In 1967, siblings Sherman, Mortimer and Edward Cohen of Cohen Brothers entered an 80-year ground lease with a limited liability company affiliated with Sol Goldman and eventually constructed a 35-story, 330,000-square-foot office tower on the site. In the past decade, Cohen Brothers invested $40 million into the property, with upgrades to the building’s lobby and entrance, as well as installation of a César Pelli-designed exterior glass curtain wall, as CO reported. 

“César Pelli came in and created a great curtain wall for a brick building, and if you were to drive by that building you would not recognize it today,” Cohen Brothers head Charles Cohen told CO in October 2015

Cohen Brothers was in talks with its current lender, New York Community Bank, in late-2015 and early 2016 to refinance its leasehold mortgage, according to the complaint. (Most recently, the development firm took a $93 million loan from NYCB on the building in December 2011, according to property records.)

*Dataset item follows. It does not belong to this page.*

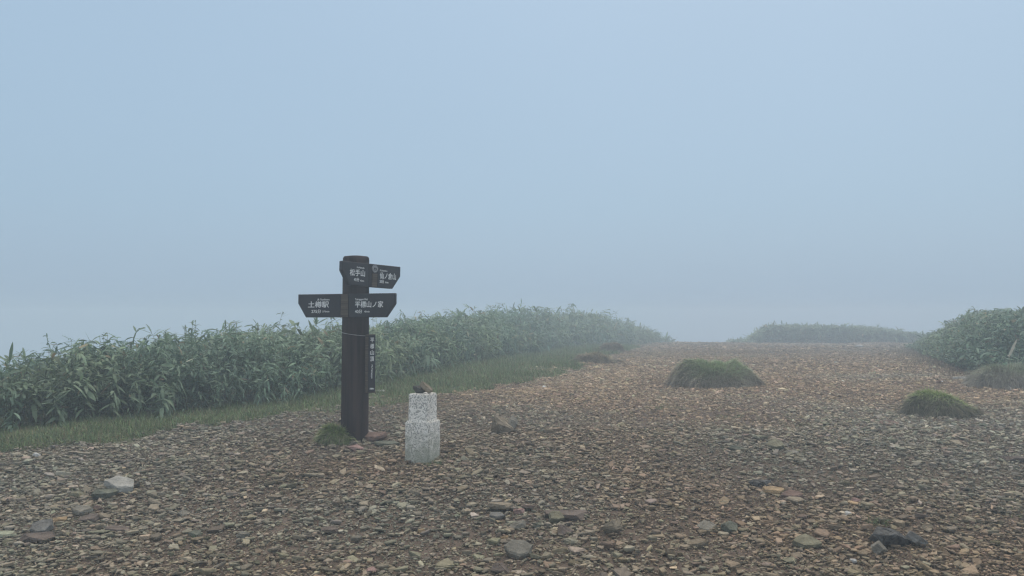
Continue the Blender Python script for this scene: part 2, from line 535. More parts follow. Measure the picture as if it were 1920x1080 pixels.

On Feb. 16, Sol Goldman Investments sent Cohen Brothers a request to execute an estoppel certificate and a subordination nondisturbance and attornment agreement (SNDA) because the landlord wanted to refinance its fee mortgage, court records state. An estoppel certificate confirms that a lease is in good order, and an SNDA is an agreement between a tenant, a landlord and the landlord’s lender establishing each party’s rights in regards to mortgages on the property. In this case, the SNDA would allow Sol Goldman Investments’ fee interest in the property to supersede Cohen Brothers’ leasehold.

Three days later, Cohen Brothers asked for an “estoppel certificate” from Sol Goldman Investments, to show the lender that the leasehold was not at risk of expiry. The tenant also provided the landlord with a list of outstanding liens and violations on the property “which in fact had been remedied or were in the process of being remedied,” the complaint indicates.

On March 4, the landlord sent over an estoppel certificate citing six “defaults,” or violations that Cohen Brothers made to the lease, which put Cohen Brothers at risk of its lender believing that the lease was in danger of being terminated.

One of the lease violations was for an “unsafe” report that the building received on May 17, 2013 from a New York City Department of Buildings-sanctioned inspection due to an incomplete façade. At the time, a new curtain wall was being installed on the tower’s exterior, and the landlord allegedly “was well aware of this long-term project, and never previously attempted to claim that it constituted a breach of the lease.”

Cohen Brothers’ attorneys requested a “clean” bill of health because the “landlord was well aware that the particular violations cited in the certificate and the notice were, in fact, either already remediated or in the process of being cured, and that the tenant was capable of curing any alleged violations,” the complaint states. “There was no legitimate basis for the landlord to claim default.”

But Sol Goldman Investments turned around 10 days later and sent another such certificate with the same six defaults listed.

Those defaults “are nothing more than an improper effort to extract concessions from tenant rather than to enforce any legitimate rights landlord has under the lease,” court documents say, and the “landlord has previously engaged in precisely the same tactic in order to extract concessions from tenant.”

Both sides will face off in court on May 24.
A spokesman for Cohen Brothers declined to comment. Calls to Sol Goldman Investments’ legal department were not immediately returned.